** START OF Dataset extract **

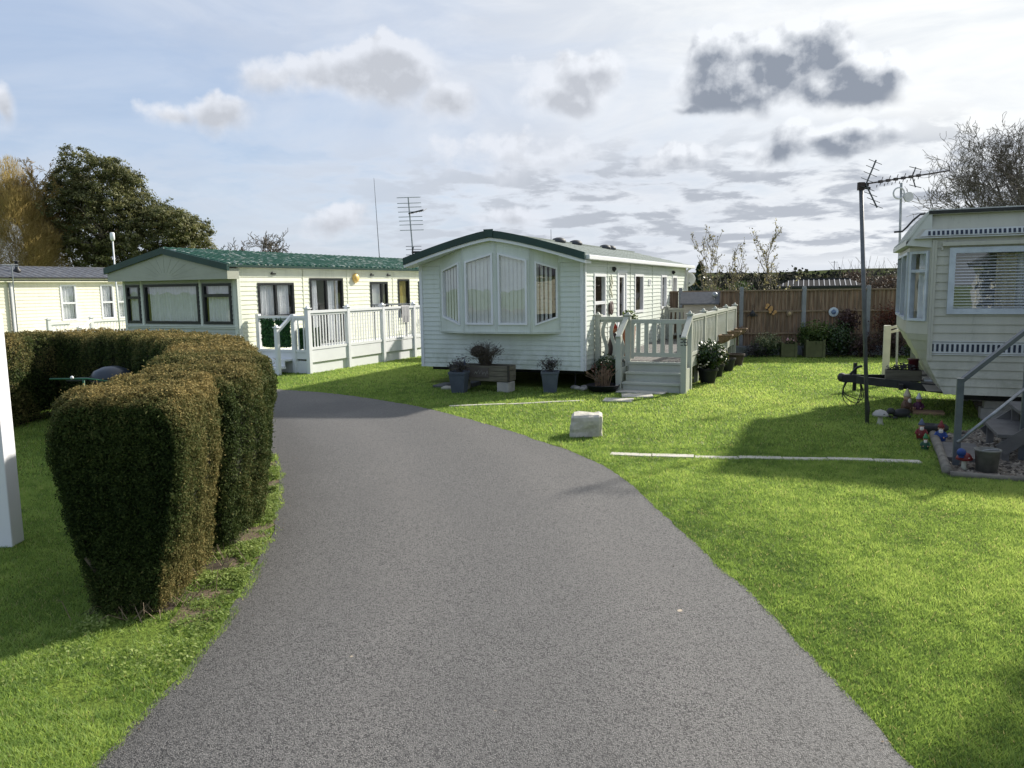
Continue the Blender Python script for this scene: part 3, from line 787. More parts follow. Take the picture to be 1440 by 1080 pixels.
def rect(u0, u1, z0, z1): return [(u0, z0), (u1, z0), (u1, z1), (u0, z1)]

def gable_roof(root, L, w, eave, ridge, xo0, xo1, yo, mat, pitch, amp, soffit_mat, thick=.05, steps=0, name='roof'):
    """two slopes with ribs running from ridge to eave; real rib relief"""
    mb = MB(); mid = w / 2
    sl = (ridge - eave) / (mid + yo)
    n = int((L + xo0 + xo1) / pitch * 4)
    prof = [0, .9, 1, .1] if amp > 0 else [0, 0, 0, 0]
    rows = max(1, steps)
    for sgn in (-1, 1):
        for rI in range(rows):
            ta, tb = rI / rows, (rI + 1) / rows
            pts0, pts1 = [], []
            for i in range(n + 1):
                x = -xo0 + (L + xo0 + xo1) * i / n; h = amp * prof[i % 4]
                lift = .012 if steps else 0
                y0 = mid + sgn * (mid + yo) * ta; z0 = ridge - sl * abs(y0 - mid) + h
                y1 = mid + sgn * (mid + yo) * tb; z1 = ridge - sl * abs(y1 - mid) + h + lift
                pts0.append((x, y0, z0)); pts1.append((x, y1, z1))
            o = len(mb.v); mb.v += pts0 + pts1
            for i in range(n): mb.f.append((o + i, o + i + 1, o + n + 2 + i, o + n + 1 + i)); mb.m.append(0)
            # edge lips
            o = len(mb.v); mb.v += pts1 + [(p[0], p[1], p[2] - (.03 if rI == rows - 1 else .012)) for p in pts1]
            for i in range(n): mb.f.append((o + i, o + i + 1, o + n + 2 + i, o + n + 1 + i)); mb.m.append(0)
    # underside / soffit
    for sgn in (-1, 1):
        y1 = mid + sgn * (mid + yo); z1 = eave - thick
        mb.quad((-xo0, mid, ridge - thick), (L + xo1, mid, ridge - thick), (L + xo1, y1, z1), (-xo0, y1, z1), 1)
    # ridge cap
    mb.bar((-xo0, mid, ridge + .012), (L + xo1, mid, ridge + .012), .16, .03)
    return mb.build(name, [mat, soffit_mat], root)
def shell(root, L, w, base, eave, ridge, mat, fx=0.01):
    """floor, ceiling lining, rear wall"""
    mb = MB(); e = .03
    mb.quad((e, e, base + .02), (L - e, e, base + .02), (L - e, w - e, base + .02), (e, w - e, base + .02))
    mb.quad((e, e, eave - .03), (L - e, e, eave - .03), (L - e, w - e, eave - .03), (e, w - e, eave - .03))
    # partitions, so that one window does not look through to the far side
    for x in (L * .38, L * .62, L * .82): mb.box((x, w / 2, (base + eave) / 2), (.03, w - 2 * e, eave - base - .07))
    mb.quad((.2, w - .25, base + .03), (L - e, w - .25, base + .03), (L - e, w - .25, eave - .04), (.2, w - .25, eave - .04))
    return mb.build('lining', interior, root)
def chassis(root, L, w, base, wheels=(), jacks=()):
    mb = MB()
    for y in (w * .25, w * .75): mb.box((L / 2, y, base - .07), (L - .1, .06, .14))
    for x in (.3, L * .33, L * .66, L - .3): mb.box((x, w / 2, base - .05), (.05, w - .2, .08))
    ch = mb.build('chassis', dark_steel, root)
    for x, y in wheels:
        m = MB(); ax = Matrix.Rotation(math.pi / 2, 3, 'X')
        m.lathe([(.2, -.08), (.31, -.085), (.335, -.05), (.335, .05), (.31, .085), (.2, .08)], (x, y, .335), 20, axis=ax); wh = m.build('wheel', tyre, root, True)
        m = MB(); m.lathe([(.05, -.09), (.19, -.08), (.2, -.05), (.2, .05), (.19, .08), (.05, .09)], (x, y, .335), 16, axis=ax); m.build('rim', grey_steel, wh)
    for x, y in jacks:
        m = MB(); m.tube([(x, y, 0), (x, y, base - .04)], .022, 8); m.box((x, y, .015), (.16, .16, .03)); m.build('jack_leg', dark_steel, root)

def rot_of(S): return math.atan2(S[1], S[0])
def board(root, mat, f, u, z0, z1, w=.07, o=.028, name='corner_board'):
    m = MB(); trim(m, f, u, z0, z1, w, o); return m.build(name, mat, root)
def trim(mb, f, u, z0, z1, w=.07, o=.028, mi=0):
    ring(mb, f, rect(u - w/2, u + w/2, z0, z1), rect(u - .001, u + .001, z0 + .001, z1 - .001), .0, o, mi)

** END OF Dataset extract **

→ **What you need to do**
Scan the listing above and copy all lines containing the word "from".

→ **Response for this exercise**
Continue the Blender Python script for this scene: part 3, from line 787. More parts follow. Take the picture to be 1440 by 1080 pixels.
    """two slopes with ribs running from ridge to eave; real rib relief"""